Shanthamma now lives with a couple and their two children. “They take care of me, and I take care of them. I cook their lunch, and they cook breakfast and dinner for me,” she says.

Every day, her driver takes her to the university, 70km away. “Lord Krishna said that we were born to do our job. I am doing it,” she says.

G.S.N. Raju, chancellor of Centurion University, says she has “100 per cent attendance”. “She is never on leave…. She is more updated on the latest academic topics than others in the faculty are,” he says. Raju was Shanthamma’s student at Andhra University.

Shanthamma’s brother-in-law Ramashastry, Usha Vance’s grandfather, was one of the most accomplished members of the Chilukuri family. Ramashastry taught at IIT Kharagpur and IIT Madras, where he was also the head of the department of physics. “He worked in one of our labs at Andhra University and then left for Kharagpur,” says Shanthamma. “He developed labs, developed people and, like me, stayed on and taught till the end.”
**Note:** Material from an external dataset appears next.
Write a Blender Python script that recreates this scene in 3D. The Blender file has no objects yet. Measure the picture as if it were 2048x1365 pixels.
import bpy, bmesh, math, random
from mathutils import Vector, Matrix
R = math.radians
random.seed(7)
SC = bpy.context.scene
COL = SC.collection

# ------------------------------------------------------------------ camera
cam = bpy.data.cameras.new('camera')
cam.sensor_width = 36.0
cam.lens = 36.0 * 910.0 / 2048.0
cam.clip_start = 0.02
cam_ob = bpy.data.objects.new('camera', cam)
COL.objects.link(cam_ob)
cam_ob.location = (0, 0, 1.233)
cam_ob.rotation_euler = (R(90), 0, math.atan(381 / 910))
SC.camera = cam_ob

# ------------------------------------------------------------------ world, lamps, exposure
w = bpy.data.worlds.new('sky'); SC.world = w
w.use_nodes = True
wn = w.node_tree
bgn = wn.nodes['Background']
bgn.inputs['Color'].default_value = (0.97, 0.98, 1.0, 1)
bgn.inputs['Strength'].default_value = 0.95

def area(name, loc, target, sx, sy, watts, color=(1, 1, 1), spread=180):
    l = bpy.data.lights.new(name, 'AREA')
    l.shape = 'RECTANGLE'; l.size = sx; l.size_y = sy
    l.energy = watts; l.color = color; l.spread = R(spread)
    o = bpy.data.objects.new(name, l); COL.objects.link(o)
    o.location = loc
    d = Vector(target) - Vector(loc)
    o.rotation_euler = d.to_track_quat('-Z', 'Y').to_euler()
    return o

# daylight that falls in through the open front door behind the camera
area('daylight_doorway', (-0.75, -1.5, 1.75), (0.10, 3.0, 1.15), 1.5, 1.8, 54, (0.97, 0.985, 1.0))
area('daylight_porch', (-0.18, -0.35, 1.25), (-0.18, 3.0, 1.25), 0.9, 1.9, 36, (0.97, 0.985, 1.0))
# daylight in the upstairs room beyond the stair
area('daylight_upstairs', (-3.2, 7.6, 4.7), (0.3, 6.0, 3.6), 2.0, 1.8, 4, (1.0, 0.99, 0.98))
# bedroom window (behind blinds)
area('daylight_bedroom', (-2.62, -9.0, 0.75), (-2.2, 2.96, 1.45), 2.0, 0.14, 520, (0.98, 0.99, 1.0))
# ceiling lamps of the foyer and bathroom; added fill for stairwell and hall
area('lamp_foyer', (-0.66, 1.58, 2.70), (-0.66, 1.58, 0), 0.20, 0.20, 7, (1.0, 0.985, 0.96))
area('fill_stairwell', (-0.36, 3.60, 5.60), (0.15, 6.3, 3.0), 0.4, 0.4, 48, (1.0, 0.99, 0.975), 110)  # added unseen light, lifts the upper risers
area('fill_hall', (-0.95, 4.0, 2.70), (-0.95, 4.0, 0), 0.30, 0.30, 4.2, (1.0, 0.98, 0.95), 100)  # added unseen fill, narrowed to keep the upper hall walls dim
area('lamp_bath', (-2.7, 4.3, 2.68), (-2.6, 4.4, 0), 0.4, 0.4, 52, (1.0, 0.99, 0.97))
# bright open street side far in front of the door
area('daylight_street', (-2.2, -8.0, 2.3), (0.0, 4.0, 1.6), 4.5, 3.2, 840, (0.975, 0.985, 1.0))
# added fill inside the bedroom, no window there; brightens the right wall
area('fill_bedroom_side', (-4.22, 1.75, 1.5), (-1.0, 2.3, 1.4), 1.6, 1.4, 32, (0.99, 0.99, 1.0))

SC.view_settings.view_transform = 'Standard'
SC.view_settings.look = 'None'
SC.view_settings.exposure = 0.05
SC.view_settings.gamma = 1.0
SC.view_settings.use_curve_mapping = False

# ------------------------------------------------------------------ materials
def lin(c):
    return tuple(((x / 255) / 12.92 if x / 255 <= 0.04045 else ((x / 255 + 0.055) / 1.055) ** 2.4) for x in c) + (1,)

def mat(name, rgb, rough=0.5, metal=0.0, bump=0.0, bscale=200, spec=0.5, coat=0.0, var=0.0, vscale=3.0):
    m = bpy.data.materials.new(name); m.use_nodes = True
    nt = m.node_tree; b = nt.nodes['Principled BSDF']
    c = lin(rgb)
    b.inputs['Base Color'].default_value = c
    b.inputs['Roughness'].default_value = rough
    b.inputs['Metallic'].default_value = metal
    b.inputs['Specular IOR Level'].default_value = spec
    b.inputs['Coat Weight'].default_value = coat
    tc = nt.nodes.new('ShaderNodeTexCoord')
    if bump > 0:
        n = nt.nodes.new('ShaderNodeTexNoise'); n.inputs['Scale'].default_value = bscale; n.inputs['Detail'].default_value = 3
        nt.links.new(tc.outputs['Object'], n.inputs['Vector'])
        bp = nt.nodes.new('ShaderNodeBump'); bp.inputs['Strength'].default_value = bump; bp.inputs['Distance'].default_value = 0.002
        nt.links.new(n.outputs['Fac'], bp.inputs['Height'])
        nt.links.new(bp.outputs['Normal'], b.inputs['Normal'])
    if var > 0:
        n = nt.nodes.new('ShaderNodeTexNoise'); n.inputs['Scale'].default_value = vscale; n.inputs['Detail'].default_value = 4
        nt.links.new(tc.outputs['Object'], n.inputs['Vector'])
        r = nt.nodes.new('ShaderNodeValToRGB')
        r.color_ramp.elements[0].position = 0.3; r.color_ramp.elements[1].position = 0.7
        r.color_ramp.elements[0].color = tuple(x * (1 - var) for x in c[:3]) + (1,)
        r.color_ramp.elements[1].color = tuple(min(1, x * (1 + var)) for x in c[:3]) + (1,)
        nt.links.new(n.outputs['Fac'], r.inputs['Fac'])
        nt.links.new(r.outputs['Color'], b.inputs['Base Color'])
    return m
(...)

During his stint at IIT Kharagpur, Ramashastry was sent on deputation to the Massachusetts Institute of Technology for two years. At IIT Madras, he also led an Indo-German collaboration in the 1960s to set up a state-of-the-art physics laboratory. There is an award at IIT Madras named after him for his contributions.

Ramashastry’s son Radhakrishna is also an IIT Madras alumnus. He migrated to the US for higher studies and later became a lecturer at San Diego State University. His daughter, Usha Chilukuri, was born in 1986. Usha met J.D. Vance while she was a student at Yale Law School. The couple got married in 2014.
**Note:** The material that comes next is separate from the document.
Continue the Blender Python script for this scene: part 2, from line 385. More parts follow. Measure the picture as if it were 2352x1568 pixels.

Shanthamma has been to the US twice, but has never met her grandniece, who is now a high-profile lawyer with a shot at becoming the Second Lady of the US. She says she is worried about the “brain drain” from India to the US.

So what would Shanthamma say if she crosses paths with Usha in the future? “I would say, ‘Don’t allow Indians to stay there.’ Let [them] for some time, [for giving them] a better chance to learn,” she says. “They should not go there for money and enjoyment. Usha has to help Indians this way.”